The Fountain de Darren Aronofsky. Il y a tout ce qui fait le cinéma.
Ce film est à la fois un film indépendant, et un monument des effets visuels.
Il mélange un nombre incroyable de technique mais le tout est avant tout au service d’un propos et d’une histoire magnifique. La musique est incroyable. Les temps morts du montage en disent plus que n’importe quelle séquence.
Et il y a ce plan incroyable de la renaissance où tout est là. Si je devais résumer le cinéma en 1 plan ce serait celui-ci. L’image et la musique au service du propos.
- Quel est ton film MPC préféré ?
Comme beaucoup je pense que c’est le Livre de la Jungle, car il a été un vrai tournant pour MPC. Notamment sur le plan des créatures.

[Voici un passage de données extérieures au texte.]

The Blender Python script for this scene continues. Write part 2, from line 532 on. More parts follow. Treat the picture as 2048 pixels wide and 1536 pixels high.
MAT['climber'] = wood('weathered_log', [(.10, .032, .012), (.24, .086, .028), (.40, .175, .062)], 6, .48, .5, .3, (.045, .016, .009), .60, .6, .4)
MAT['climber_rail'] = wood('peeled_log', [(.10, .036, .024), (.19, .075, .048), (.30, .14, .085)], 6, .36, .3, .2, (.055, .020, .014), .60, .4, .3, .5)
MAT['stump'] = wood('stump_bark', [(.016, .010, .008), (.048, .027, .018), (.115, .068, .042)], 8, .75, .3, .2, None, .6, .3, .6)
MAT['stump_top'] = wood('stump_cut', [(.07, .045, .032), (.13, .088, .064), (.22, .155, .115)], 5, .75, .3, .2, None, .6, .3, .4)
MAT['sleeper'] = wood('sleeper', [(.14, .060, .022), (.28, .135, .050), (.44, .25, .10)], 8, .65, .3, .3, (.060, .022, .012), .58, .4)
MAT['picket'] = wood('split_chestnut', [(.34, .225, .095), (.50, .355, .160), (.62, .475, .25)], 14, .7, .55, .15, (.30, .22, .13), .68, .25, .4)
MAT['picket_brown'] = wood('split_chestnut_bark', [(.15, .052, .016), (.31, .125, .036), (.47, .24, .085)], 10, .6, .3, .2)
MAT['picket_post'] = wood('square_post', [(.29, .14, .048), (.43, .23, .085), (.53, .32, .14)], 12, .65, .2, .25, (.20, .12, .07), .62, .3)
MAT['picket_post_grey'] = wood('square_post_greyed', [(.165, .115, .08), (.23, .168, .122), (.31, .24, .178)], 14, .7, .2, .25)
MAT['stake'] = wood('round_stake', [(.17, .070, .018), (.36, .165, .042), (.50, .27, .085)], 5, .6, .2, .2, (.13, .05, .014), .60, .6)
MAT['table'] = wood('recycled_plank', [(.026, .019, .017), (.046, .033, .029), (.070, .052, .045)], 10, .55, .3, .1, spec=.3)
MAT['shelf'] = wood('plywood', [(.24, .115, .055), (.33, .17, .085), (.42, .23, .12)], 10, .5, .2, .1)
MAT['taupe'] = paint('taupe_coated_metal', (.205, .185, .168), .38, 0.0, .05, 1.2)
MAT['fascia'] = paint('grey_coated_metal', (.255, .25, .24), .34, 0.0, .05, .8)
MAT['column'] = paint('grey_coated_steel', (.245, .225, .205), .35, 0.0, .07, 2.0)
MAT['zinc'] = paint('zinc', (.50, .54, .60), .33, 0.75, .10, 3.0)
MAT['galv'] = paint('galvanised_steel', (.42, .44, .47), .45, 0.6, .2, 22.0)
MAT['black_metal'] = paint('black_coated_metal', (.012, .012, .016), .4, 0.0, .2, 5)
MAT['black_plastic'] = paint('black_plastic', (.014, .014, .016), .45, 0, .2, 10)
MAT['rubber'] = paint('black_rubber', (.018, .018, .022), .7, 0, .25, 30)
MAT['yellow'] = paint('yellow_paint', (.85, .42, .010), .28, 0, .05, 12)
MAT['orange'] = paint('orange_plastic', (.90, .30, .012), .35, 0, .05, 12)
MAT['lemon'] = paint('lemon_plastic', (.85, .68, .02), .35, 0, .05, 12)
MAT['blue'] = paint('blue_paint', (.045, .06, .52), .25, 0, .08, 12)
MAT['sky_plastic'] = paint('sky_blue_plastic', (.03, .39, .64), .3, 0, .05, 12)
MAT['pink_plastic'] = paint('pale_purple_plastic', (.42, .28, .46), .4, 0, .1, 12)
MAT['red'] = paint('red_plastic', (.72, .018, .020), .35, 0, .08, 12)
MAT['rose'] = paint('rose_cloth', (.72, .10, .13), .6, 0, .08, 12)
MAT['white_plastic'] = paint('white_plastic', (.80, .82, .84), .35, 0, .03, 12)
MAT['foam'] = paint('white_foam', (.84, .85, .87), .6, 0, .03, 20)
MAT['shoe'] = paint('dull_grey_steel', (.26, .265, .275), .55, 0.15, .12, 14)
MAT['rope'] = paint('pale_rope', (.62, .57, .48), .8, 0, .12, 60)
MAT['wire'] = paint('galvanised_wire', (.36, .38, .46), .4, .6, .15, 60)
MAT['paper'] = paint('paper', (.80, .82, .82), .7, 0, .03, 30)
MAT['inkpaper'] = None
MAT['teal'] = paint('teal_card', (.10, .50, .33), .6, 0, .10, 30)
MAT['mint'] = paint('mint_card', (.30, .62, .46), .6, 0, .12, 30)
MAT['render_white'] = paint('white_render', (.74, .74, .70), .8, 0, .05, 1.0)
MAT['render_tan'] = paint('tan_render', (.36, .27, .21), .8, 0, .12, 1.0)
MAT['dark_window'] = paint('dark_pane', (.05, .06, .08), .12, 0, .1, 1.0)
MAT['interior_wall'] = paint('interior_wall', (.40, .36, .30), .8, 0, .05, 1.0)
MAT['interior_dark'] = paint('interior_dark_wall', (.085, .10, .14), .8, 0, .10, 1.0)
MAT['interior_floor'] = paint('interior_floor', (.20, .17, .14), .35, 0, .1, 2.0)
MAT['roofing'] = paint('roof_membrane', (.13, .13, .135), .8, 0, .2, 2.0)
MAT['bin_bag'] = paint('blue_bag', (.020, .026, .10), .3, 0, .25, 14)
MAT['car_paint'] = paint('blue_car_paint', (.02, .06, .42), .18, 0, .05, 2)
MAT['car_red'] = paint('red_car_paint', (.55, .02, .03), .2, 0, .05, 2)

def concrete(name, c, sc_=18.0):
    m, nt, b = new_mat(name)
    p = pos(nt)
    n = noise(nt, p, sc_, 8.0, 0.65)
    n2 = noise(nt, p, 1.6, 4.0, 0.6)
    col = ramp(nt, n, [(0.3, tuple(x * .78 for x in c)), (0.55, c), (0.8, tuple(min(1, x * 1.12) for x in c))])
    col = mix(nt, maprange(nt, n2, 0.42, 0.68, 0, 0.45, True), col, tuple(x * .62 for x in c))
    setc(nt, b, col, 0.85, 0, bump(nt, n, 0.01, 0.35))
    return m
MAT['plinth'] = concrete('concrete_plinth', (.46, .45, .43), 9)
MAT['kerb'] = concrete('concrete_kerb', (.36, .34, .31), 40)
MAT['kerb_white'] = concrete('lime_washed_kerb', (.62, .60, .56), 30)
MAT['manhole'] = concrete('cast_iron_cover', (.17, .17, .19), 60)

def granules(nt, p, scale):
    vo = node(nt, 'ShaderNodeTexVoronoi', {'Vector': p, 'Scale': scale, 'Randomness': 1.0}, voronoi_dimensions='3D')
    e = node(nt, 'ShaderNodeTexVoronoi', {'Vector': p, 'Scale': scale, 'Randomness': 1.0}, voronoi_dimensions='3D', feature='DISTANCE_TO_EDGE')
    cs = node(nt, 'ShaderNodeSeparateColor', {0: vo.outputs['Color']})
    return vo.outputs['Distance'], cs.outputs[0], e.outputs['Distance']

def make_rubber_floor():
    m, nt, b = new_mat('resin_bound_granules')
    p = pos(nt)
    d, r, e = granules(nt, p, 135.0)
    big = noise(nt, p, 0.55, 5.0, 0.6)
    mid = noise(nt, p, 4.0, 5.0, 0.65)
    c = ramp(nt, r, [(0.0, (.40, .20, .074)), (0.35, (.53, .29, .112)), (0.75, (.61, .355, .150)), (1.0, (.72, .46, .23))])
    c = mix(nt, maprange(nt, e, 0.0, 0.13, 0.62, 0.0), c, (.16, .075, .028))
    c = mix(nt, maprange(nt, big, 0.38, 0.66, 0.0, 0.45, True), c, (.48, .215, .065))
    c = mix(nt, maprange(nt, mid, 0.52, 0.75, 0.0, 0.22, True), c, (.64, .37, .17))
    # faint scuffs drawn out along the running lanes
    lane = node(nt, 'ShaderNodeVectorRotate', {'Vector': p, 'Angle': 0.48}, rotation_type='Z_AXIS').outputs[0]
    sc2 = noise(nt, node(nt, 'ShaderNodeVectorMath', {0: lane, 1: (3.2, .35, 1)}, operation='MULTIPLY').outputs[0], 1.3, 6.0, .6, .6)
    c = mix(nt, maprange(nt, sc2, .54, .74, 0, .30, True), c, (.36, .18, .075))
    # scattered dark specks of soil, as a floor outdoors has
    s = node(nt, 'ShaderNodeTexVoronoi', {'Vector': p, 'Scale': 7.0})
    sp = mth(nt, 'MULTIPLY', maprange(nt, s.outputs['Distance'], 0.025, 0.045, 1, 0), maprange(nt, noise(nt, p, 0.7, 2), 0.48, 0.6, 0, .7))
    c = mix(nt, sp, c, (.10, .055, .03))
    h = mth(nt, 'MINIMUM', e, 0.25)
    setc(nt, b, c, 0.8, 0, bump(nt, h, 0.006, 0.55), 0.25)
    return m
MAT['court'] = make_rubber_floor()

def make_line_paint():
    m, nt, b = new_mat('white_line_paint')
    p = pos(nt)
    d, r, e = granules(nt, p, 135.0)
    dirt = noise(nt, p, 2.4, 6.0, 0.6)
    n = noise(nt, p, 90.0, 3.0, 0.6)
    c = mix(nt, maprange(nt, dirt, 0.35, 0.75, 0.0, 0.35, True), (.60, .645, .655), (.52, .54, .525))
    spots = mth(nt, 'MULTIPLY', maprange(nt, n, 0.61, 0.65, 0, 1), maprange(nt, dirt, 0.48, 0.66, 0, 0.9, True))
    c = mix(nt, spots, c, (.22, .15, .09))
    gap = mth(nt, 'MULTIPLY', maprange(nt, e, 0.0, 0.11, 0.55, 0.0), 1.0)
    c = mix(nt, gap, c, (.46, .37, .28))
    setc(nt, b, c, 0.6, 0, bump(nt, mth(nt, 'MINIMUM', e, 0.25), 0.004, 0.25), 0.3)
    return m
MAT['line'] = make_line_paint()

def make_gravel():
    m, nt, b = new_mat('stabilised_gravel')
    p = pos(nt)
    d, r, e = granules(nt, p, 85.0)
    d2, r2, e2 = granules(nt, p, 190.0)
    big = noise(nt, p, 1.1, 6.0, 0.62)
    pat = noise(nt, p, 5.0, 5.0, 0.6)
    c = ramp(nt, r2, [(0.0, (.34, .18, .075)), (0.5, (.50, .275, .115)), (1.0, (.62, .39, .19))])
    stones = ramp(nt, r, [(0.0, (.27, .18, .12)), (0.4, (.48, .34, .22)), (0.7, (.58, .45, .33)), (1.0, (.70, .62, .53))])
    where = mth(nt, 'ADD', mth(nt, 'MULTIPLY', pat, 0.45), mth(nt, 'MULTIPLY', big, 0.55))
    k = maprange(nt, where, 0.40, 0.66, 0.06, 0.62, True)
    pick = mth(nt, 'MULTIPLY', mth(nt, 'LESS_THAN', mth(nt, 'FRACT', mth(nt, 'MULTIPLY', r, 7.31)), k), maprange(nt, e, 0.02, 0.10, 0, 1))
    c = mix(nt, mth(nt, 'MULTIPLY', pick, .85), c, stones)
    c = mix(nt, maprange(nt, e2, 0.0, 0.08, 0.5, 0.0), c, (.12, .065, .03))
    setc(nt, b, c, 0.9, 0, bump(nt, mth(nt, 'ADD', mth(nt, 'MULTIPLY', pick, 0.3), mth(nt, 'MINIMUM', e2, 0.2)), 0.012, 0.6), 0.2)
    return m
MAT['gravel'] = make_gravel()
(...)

Il a établi un nouveau standard que Le Roi Lion a poussé encore plus haut quelques années après. Lorsque les clients viennent nous trouver, ce sont ces films qu’ils ont en tête. Nous devons donc toujours les prendre comme point de départ car il est impossible de rendre une copie “moins bonne”. C’est très challengent au quotidien.